Set task:
Each line that holds the word "scene" should be returned.

Available data:

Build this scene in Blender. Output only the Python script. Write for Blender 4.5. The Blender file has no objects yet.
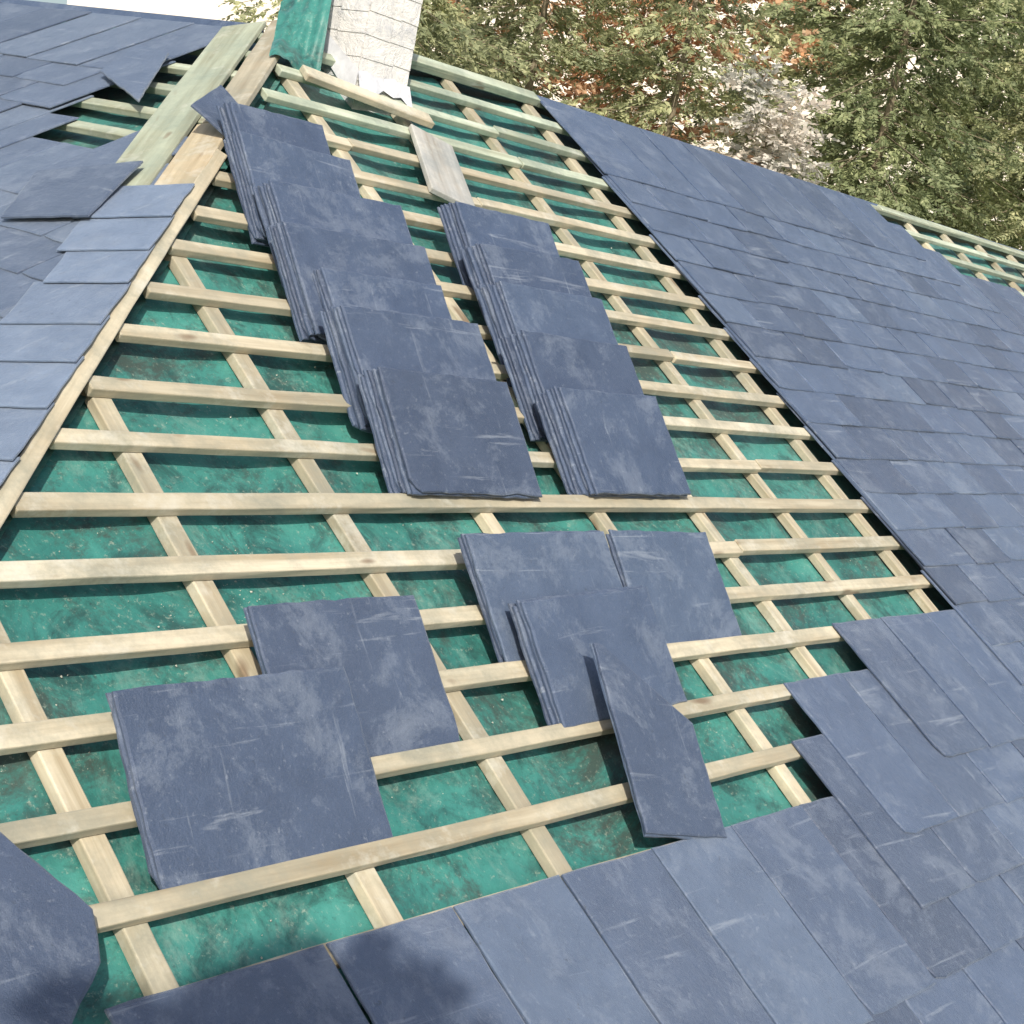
import bpy, math, random
import numpy as np
from mathutils import Vector, Matrix
random.seed(7); rng = np.random.default_rng(5)
scene = bpy.context.scene; COL = scene.collection
# ---------------------------------------------------------------- frames
D = 1.70; Z0 = 5.0
AL = math.radians(33.7); BE = math.radians(30.2)
ca, sa, cb, sb = math.cos(AL), math.sin(AL), math.cos(BE), math.sin(BE)
class Frame:
    def __init__(s, O, A, B, C): s.O, s.A, s.B, s.C = Vector(O), Vector(A), Vector(B), Vector(C)
    def pt(s, a, b, c=0.0): return s.O + s.A*a + s.B*b + s.C*c
    def mat(s, a, b, c=0, ang=0):
        x = s.A*math.cos(ang)+s.B*math.sin(ang); y = -s.A*math.sin(ang)+s.B*math.cos(ang)
        m = Matrix((x, y, s.C)).transposed().to_4x4(); m.translation = s.pt(a, b, c); return m
    def tilted(s, b, c, phi):
        return Frame(s.pt(0,b,c), s.A, s.B*math.cos(phi)+s.C*math.sin(phi), s.C*math.cos(phi)-s.B*math.sin(phi))
MAIN = Frame((0,0,Z0), (1,0,0), (0,ca,sa), (0,-sa,ca))
LEFT = Frame(MAIN.pt(1.283*D,1.346*D), (0,-1,0), (cb,0,sb), (-sb,0,cb))
CAM = MAIN.pt(0,0,D)
e1 = Vector((.6375,.0024,.7704)); e2 = Vector((-.5113,.7494,.4207)); N_ = Vector((.5763,.6621,-.4790))
uu = ca*N_ + sa*e2; yy = ca*e2 - sa*N_
RIGHT = Vector((e1.x,yy.x,uu.x)).normalized()
FWD = Vector((e1.z,yy.z,uu.z)).normalized()
UP = RIGHT.cross(FWD).normalized()
FPX = 1580.7
def ray(px,py): return RIGHT*(px-512)+UP*(512-py)+FWD*FPX
def hit(fr,px,py,c=0.0):
    d = ray(px,py); o = CAM-fr.O
    k = (c-o.dot(fr.C))/d.dot(fr.C); p = o+d*k
    return p.dot(fr.A), p.dot(fr.B)
def project(p):
    v = p-CAM; z = v.dot(FWD)
    return 512+FPX*v.dot(RIGHT)/z, 512-FPX*v.dot(UP)/z
def hipa(b): return 1.283*D+(b-1.346*D)/1.05          # hip line in MAIN
G = .0886*D
def T(k): return (.897+(k-4)*.0886)*D
RIDGE = T(17)+.02
EL=math.radians(36); sd=Vector((-.74*math.cos(EL),-.67*math.cos(EL),math.sin(EL))).normalized()
# ---------------------------------------------------------------- materials
def mat(name):
    m = bpy.data.materials.new(name); m.use_nodes = True
    nt = m.node_tree; b = nt.nodes['Principled BSDF']; return m, nt, b
def nd(nt, t, **kw):
    n = nt.nodes.new(t)
    for k,v in kw.items(): setattr(n,k,v)
    return n
def ramp(nt, src, stops):
    r = nd(nt,'ShaderNodeValToRGB'); e = r.color_ramp.elements
    while len(e) < len(stops): e.new(.5)
    for i,(p,c) in enumerate(stops): e[i].position = p; e[i].color = (c[0],c[1],c[2],1) if hasattr(c,'__len__') else (c,c,c,1)
    nt.links.new(src, r.inputs[0]); return r.outputs[0]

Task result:
Build this scene in Blender. Output only the Python script. Write for Blender 4.5. The Blender file has no objects yet.
scene = bpy.context.scene; COL = scene.collection